De facto, há uma linhagem ampla de filmes de guerra e acho que todos nós crescemos com ela. Lembro-me de, bem garoto, adorar ver na televisão os filmes americanos sobre a Segunda Guerra Mundial, um género foi criado com eles. Depois chegaram os filmes do Vietname. Sem dúvida que filmes como o “Apocalypse Now” e o “Full Metal Jacket”, do Kubrick, são filmes que marcaram a minha adolescência e a minha juventude. Eu vi-os muitas vezes. Mais tarde, já adulto, com conhecimento, fui assistindo ainda a mais filmes e fui-me inteirando sobre essa quantidade de histórias que filmam sobre a guerra. Mas muito nessa escola americana não é só de filmes de aventura e heróis: há o horror e o sentido da guerra. Nesse sentido, não queria fazer mais um filme de guerra, por sempre existir nesses filmes uma glorificação gráfica do conflito. Por mais que sejamos antiguerra, antibelicistas, existe uma atração pela adrenalina que a guerra provoca. Essa dicotomia entre a atração pelo grafismo da guerra, ao mesmo tempo em que fazemos um filme antibelicista, é uma contradição que existe no cinema. É o contrário de filmes como “Johnny Got His Gun”, que são muito mais difíceis de assistir: mas esses, sim, são filmes que  ousam mostrar a guerra de outra forma. É aqui que acho que o “Mosquito” se posiciona. Afastar-se desse género narrativo de guerra, que só mostra a guerra, e entrar mais em outro lugar. O lugar do filme de guerra sem guerra, mostrando o horror dela através do seu rastro. Sim que todos esses filmes me influenciaram, mas não ao ponto de trazê-los na concretização do “Mosquito”. Posso citar o “Lore”, da Cate Shortland: ela sim mostra um filme de guerra sem guerra. Ela mostra o percurso de uma menina e acaba a criar um road movie que acompanha a jornada de descoberta dessa adolescente. Uma jovem que desperta para a idade adulta. Vemos como ela lida com as narrativas que lhe foram impostas e a doutrinação que lhe foi imposta como filha de uma família nazi. E vemos como nós temos empatia com ela. Foi um filme que me inspirou bastante na confecção do Zacarias.

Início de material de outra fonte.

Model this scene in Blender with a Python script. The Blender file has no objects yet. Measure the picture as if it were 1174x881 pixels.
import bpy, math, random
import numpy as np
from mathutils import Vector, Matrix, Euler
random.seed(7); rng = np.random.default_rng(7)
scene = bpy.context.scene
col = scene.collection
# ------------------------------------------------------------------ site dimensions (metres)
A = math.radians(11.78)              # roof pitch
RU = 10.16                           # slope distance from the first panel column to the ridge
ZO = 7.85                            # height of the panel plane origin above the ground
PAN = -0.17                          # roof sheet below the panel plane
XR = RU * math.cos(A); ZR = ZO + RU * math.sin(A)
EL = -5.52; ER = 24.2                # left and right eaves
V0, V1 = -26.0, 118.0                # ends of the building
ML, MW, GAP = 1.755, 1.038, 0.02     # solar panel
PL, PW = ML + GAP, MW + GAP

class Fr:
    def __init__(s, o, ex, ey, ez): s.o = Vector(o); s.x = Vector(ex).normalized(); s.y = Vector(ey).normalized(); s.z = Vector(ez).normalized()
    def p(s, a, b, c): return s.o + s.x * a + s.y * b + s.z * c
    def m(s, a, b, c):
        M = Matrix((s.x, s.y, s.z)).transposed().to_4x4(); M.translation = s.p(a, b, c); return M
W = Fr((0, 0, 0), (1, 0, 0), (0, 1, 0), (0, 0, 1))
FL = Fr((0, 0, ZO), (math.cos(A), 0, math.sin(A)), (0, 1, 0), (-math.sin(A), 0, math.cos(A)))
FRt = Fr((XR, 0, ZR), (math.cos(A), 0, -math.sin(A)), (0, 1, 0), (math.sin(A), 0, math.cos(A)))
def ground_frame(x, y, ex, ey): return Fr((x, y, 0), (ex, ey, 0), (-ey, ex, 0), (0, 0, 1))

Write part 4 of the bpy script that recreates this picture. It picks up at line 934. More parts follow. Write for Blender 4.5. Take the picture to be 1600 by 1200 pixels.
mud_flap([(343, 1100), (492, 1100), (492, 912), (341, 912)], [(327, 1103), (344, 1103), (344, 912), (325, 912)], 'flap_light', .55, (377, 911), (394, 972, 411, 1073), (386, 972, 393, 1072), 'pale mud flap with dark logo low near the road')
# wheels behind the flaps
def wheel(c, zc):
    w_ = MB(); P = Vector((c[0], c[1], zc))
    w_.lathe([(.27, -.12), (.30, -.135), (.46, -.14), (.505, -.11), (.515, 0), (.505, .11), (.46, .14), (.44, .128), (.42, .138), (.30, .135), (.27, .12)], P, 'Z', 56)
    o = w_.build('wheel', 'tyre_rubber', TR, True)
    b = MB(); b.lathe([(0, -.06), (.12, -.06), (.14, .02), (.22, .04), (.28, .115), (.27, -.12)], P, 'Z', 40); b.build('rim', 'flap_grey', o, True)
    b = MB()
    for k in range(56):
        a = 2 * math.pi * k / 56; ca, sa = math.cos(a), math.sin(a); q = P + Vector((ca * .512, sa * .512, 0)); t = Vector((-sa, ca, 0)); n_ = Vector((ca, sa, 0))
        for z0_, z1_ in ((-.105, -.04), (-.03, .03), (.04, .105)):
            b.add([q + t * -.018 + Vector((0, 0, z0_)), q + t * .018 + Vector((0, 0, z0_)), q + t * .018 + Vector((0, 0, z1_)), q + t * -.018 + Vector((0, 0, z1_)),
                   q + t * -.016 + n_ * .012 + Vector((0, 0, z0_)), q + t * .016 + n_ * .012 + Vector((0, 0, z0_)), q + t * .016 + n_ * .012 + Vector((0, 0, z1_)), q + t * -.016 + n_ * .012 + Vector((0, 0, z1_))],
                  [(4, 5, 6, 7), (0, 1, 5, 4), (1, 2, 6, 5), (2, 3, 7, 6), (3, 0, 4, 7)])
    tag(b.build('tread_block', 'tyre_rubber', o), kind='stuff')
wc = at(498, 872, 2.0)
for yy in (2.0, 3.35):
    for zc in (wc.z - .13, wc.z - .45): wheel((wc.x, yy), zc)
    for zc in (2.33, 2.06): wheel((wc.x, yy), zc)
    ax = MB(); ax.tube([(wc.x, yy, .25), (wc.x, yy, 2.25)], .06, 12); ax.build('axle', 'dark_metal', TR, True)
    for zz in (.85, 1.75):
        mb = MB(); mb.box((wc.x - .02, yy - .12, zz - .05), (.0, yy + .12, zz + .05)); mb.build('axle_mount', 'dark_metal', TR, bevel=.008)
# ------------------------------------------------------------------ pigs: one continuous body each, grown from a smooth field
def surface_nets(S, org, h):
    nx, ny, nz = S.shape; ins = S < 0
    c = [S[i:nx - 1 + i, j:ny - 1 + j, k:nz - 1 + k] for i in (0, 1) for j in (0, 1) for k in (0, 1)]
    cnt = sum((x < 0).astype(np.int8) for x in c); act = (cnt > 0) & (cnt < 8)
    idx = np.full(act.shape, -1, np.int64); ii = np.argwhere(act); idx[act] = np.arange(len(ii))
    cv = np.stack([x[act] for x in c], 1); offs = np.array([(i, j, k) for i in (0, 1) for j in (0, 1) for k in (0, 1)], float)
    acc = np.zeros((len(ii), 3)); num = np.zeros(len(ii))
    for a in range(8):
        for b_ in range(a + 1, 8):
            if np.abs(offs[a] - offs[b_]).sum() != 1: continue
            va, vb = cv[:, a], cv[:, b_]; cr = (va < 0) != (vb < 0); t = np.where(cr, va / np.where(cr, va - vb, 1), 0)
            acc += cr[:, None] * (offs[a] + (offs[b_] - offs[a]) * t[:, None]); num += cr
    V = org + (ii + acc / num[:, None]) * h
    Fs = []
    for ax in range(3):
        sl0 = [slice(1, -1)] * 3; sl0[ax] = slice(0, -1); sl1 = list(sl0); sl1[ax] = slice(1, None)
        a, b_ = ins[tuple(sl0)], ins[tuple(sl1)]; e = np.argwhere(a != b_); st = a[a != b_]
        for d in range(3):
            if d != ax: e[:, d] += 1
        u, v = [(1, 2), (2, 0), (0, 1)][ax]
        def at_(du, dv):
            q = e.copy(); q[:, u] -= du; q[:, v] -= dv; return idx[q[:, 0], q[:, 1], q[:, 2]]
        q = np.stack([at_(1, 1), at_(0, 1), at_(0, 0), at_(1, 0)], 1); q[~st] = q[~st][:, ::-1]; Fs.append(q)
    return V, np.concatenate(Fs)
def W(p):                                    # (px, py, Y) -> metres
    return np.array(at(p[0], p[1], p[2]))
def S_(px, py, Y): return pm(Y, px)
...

Como se deu a conceção da luz na fotografia de Adolpho Veloso?

Melhor que eu, deveria falar o Adolfo, no caso da luz, mas posso dizer que, nas nossas conversas iniciais sobre o pensamento da luz e da linguagem cinematográfica, estavam muito presentes as dificuldades que iríamos ter, enquanto equipa de filmagem e de abordagem.

É um filme com pouco dinheiro, poucos recursos e constantemente em movimento, em paisagens inóspitas, num local com poucas infraestruturas. Sempre viajamos em estradas de terra, caminhos difíceis em lugares de difícil acesso. Iriam ser dois meses de filmagens muito duros. Sabíamos que, com o pouco dinheiro que tínhamos, a nossa dificuldade deveria ser transposta para a tela. A nossa decisão foi transformar essa dificuldade em linguagem, quase uma metalinguagem do filme, que iria espelhar a própria dificuldade da personagem Zacarias. A nossa decisão foi fazer tudo com câmaras na mão. Não usamos luz, apenas a natural. A pouca luz artificial que usamos foi no interior do navio, quando estamos no porão. Em Moçambique, a nossa luz vinha do astro-rei. À noite, usávamos fogueiras e lamparinas para termos luz. Queríamos ter essa visão crua de toda essa jornada. Queríamos textura, queríamos estar sempre colados no Zacarias, era a visão dele, víamos o que ele via. O Zacarias está em todas as cenas do filme. O filme é o seu ponto de vista e a câmara está colada a ele. Em relação à fotografia, queríamos usar muita silhueta, os fantasmas, a sombra e esta luz mágica que existe na África. Ela própria aparece subliminarmente, a nos trazer esse encantamento e essa magia para dentro do personagem e do espectador. Temos que pensar que houve esse horror todo, mas algo entre o Universo e a Natureza aconteceu para que ele sentisse essa dimensão. A omnipresença da África durante todo filme é dada através da fotografia.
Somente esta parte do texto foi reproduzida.